2009年10月20日火曜日

Napster 【ナプスター】

Napsterとは、1999年1月に発表された、インターネットを通じて個人間で音楽データの交換を行なうアプリケーションソフト。また、同ソフトの開発・配布と楽曲リスト共有サーバの運営を行なう同名の企業。あるいは、同社が2003年10月に開始した音楽配信サービス。

 音楽ファイル共有ソフトとしてのNapsterは、当時ノースイースタン大学の学生だったショーン・ファニング(Shawn Fanning)氏が開発・公開したもので、ユーザのパソコンに保存されているMP3形式の音声ファイルのリストをNapster社の運営するサーバに送信する。これを世界中のユーザが共有することにより、互いに他のユーザの所持する音楽ファイルを検索し、ダウンロードすることができる。
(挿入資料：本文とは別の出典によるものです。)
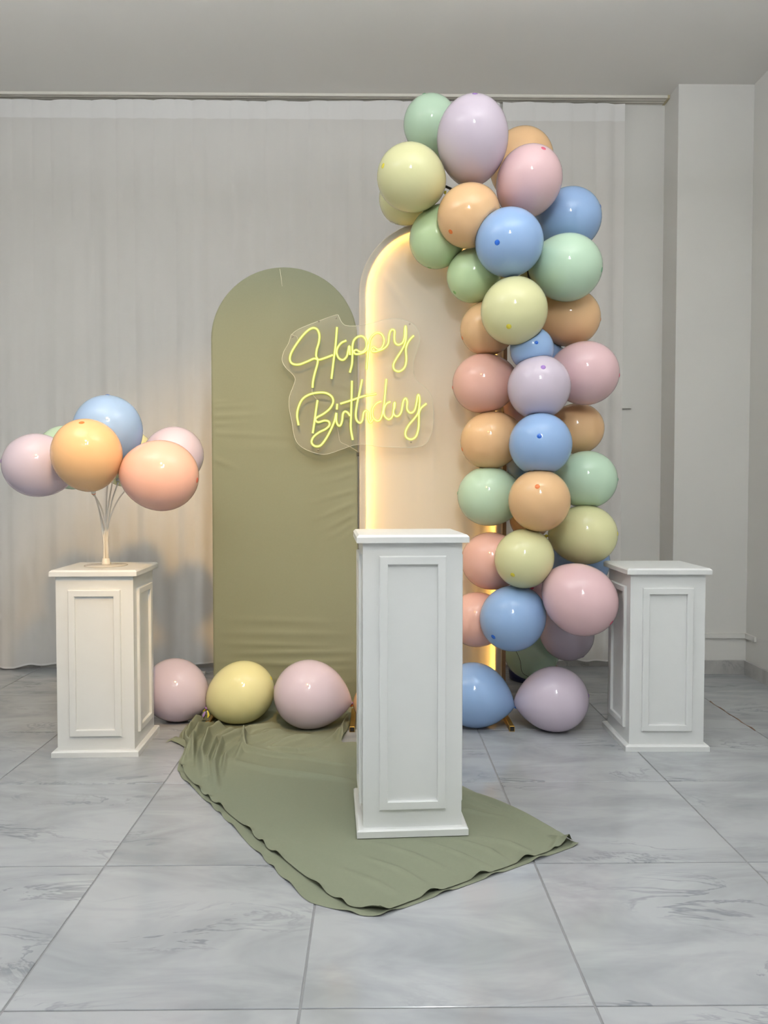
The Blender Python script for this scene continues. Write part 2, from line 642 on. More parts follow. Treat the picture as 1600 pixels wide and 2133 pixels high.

中央サーバはファイル検索データベースの提供とユーザの接続管理のみを行っており、音楽データ自体のやり取りはユーザ間の直接接続によって行われている。

 Napster登場当初はアメリカの大学生の間で大流行し、回線への負担の大きさから利用を禁止する大学が続出し、話題となった。Napsterで流通している音楽データの多くが市販のCDなどからの違法コピーであることから、Napster社は全米レコード工業会(RIAA)に著作権つき楽曲データの発見と排除(事実上の運営差し止め)を求め提訴され、2000年7月に敗訴、サービスを停止した。

 Napsterは多数の個人を直接つないで情報を共有する「P2P」(Peer to Peer)と呼ばれるインターネットの新しい利用形態を提示した初めての大規模なサービスであり、これに刺激を受けて類似のソフトやサービスが多数公開された。P2Pネットワークで共有されるファイルは画像や動画、ソフトウェアなどに広がり、世界各国でファイル共有ソフトと著作権をめぐって多くの事件が起き、政府や有力企業、団体を巻き込んだ大規模な論争を呼び起こした。

 Napster社はファイル共有サービスの停止後、2003年5月にアメリカのソフトウェアメーカーRoxio社に買収され、同年10月にインターネットを通じてDRM技術で著作権保護が施された楽曲データを有料で配信する音楽配信サービスを開始した。2004年8月にはRoxio社自身が Napster社を吸収合併し、社名をNapster社に変更している。

 新生Napster社は日本ではタワーレコードと合弁でナップスタージャパン株式会社を設立し、2006年10月から音楽配信サービスNapsterを開始した。1曲150円で購入できるコースと、月額1,280円(携帯音楽プレーヤーに転送する場合は1,980円)でダウンロードし放題というユニークな料金体系のコースを用意しており、NTTドコモと提携して携帯電話向けにも配信サービスを提供している。